SBW may well put posteriors on seats, but he's no league poster boy yet

 Some of his bigger fans believe that Sonny Bill Williams is firming the foundations of rugby league.

This recalls Peter Thomson’s stance when Greg Norman was earning more than the first prize in appearance money at his height when returning to Australian for tournaments.

As Tiger Woods could demand $1.5 million just for teeing up in tournaments at his height.

Thomson’s attitude was that appearance money corrupted — not in the sense of cheating, but in reducing golf’s values — one player being bigger than the game.

The counter argument was that a Norman or Woods paid back more than their appearance fees in extra crowds and sponsorship.

SBW — he has his own marketing slogan, the sign of the superstar — isn’t being paid appearance fees.

He fits under the Sydney Roosters’ salary cap.

And there’s no doubt he’s putting posteriors on seats and making the Roosters a magnet for publicity and sponsors.

As one official put it, SBW’s the bad guy every opposition supporter can hate.

Well, not everyone.

This is how big he is.

When Williams was playing for the All Blacks, kids were going down a Blacktown street after school, practising their passing and kicking.

They weren’t calling out the names  of NRL players, they were calling out ‘‘Sonny Bill’’.

That’s star power.

But when idolators say SBW should be the NRL’s poster boy, it’s fair to say they’ve lost their moral compasses.

By any definition, Williams is a prodigious talent. He may be one of the best players in history.

By any definition, he’s also a celebrity mercenary.

After he’s played three seasons for the Roosters, and committed himself to them to the exclusion of all else, that definition may be revised.

Until then, some may consider Williams’ return is the triumph of Mammon over principle.

Golf isn’t the only sport where the game is supposed to be bigger than the individual. 


‘‘Guts it out’’ — it’s one of the great descriptive sporting expressions.
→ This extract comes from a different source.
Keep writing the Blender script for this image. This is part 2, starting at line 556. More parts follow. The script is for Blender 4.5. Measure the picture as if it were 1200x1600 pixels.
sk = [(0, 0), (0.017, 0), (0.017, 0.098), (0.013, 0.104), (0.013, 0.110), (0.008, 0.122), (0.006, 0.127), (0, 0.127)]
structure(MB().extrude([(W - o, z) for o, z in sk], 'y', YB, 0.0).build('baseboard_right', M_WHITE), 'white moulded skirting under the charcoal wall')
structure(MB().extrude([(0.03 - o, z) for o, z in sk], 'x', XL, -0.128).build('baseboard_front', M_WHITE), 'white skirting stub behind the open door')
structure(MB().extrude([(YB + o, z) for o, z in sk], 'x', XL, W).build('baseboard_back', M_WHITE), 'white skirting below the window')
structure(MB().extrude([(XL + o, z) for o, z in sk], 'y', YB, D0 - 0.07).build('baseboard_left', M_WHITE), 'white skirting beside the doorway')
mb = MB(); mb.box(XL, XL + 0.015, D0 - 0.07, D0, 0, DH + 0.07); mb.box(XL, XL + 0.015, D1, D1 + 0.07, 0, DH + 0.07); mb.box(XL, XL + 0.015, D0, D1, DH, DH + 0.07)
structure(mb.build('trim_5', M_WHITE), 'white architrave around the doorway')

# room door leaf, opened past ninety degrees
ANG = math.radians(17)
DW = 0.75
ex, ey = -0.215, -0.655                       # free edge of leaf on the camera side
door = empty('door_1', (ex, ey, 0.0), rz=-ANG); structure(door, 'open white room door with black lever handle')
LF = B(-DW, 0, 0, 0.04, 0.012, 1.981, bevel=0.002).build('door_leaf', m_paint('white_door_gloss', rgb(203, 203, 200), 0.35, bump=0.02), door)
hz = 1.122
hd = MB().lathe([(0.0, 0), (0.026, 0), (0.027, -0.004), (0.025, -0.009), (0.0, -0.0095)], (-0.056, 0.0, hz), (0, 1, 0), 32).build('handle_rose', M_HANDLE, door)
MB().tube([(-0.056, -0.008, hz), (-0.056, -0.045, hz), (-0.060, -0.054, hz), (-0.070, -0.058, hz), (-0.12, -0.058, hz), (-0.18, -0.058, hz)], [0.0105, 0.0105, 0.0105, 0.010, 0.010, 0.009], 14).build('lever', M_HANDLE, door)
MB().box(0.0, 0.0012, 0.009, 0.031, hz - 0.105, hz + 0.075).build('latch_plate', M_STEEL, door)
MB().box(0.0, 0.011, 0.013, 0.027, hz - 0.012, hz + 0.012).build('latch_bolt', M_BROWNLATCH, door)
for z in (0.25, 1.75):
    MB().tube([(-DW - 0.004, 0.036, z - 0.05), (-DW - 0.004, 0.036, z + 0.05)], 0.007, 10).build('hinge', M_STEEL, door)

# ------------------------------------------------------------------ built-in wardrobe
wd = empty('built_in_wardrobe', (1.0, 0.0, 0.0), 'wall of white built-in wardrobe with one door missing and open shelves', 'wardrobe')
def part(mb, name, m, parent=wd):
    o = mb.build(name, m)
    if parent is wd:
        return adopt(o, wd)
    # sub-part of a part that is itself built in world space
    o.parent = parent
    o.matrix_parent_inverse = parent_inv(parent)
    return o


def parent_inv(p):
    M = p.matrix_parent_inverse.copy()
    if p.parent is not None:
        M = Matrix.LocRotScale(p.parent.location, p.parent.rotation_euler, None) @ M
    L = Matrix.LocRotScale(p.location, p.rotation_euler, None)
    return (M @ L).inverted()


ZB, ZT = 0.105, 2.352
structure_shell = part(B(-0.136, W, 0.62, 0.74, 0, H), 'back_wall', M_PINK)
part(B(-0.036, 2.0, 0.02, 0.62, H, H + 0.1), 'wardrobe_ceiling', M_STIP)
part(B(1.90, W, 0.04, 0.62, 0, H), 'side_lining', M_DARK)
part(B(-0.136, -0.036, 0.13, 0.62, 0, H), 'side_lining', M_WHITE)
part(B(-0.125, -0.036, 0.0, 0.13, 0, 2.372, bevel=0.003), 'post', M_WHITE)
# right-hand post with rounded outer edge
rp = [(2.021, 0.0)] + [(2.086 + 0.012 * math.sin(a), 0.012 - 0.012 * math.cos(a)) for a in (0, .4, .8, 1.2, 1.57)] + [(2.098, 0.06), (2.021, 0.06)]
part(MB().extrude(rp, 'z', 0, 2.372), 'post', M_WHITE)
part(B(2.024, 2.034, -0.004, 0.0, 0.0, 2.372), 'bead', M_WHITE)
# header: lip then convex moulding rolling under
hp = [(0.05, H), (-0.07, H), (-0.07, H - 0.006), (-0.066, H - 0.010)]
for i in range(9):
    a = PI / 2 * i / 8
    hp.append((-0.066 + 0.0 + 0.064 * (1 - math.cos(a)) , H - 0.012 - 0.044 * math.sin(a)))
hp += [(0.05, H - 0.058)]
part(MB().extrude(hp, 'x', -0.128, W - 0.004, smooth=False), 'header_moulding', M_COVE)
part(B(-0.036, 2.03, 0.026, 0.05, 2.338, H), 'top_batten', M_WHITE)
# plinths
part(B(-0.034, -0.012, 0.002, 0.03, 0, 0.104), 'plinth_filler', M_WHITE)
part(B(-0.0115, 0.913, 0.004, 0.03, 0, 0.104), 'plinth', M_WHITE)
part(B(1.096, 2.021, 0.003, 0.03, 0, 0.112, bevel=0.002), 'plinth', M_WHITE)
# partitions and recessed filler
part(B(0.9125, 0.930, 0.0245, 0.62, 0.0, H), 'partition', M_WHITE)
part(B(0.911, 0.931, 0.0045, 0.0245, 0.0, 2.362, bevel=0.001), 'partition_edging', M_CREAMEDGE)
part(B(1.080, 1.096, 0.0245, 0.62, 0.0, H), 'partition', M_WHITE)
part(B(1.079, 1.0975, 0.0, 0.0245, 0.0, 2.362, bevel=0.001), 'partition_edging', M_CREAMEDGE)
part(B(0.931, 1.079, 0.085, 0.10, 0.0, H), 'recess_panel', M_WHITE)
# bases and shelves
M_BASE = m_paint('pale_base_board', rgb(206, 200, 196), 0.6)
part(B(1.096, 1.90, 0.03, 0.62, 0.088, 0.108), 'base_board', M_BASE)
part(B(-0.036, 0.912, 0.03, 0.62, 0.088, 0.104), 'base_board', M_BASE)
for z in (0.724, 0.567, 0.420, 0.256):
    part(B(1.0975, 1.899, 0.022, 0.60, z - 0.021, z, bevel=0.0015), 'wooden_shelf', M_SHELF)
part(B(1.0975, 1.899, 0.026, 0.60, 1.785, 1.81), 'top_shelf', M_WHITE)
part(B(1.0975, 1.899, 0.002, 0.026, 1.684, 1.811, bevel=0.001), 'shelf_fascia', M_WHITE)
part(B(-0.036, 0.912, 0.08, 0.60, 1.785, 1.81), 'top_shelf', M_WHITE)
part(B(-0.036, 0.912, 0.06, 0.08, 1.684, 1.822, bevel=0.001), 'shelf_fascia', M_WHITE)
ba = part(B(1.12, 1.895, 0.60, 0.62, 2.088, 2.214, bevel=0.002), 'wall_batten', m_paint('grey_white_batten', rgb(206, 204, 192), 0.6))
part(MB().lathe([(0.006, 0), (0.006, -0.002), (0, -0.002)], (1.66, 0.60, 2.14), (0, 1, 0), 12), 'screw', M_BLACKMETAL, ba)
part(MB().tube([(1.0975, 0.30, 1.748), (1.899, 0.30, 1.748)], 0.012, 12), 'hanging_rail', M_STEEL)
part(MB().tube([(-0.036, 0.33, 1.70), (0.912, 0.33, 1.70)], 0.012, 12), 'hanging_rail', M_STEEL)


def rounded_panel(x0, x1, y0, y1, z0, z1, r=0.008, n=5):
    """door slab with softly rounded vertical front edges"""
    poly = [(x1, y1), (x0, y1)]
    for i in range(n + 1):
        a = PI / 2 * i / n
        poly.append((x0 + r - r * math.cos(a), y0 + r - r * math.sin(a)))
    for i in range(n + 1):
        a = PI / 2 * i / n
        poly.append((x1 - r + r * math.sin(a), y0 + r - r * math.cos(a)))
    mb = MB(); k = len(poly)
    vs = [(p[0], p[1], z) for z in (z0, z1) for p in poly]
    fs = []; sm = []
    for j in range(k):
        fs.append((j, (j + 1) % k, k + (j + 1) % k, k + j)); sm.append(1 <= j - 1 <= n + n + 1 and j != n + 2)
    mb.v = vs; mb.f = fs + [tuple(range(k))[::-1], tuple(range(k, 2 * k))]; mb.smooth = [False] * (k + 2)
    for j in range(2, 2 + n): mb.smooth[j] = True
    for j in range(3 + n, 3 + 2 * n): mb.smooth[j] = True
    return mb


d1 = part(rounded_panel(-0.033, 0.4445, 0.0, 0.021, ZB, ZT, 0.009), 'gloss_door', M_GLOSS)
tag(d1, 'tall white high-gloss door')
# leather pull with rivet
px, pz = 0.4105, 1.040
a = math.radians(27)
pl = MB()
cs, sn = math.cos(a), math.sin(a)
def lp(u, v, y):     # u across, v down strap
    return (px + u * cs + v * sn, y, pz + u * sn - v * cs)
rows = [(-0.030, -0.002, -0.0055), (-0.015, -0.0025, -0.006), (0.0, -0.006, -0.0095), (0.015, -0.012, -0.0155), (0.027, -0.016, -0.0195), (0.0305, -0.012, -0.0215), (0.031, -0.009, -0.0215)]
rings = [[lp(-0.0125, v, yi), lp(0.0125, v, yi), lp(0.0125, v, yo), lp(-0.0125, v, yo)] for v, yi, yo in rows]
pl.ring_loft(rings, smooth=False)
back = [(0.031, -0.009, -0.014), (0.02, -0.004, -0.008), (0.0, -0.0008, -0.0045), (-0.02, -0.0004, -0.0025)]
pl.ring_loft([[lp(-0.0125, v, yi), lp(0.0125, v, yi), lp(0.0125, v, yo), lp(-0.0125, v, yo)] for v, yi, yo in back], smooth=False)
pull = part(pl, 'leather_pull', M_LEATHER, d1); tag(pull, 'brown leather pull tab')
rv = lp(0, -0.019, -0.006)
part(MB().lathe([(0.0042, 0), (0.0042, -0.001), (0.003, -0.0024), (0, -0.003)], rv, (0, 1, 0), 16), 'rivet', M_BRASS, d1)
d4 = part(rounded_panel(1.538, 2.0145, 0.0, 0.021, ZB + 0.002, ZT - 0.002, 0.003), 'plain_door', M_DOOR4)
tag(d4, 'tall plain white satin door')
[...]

So much more evocative than ‘‘resolute defence’’ or ‘‘lone defiance’’ or ‘‘backs-to-the-wall partnership’’.

The so-far disastrous tour of India has shown Australian batsmen have lost the ability to guts it out.

They don’t lack ability — there are strokemakers aplenty — but they do lack the art of structuring an innings in difficult conditions.

The retirements of Ricky Ponting and Michael Hussey deprived the team of teachers, but the problem goes deeper.

It was an art the best Australian Test batsmen used to possess, which is not to say things were better in the good old days.

Test cricket is more attractive than it’s ever been.

Draws are uncommon now, where once wins were almost the exception.

Forty years ago  250 could be an average day’s score, 200 was grim stuff and 300 and more was swashbuckling strokeplay.

Now anything under 300 is a slow day’s play.

And one-day and Twenty/20 cricket have produced batting strokes and imagination that never once existed.

Once upon a time two sixes in a batsman’s innings was big-hitting stuff.

Now it’s commonplace.

A revolution in bat design has been a big factor, but the reduced games and that imagination have been bigger factors.

A Bobby Simpson can lament the passing of an authentic square cut.

Now a variety of cuts go up in the air anywhere from point to over first slip.

The current Australian top six can play them all.

Michael Clarke excepted, what they can’t do is guts out an innings (Ed Cowan did in the second dig of the second-Test thrashing, but the suspicion is he’s an honest Group-Two performer just short of Group One class).

 Simpson could guts out an innings for two days, and he started his career as a dasher with all the strokes.

  Not far to look for the reasons why the current top-six can’t guts it out.

Limited-overs games have brought their benefits but they’ve also brought problems.

Batsmen only concentrate for so long before losing patience and looking for the limited-overs big-shot solution, and lose their wicket.

That, added to the downgrading of the Sheffield Shield, means they’ve lost practice at the Simpson-like art of surviving.

The altered relativities were best illustrated by spinner Xavier Doherty’s selection because of his form in the cauldron — limited overs and Twenty/20 cricket.

None of this Shield rubbish as a criterion.

Now limited-overs and Twenty/20 is infesting the first-grade competitions.

This is a plan for spoiling the first-grade — Shield — Test cricket progression, with players hardened by the time they reach the top — the progression that has stood the test of time, and Tests immemorial; the progression other countries have envied.

All is not lost.

The batsmen should learn from their experience in a real cauldron —  India. The bigger question is whether administrators will learn to restore some of the foundation.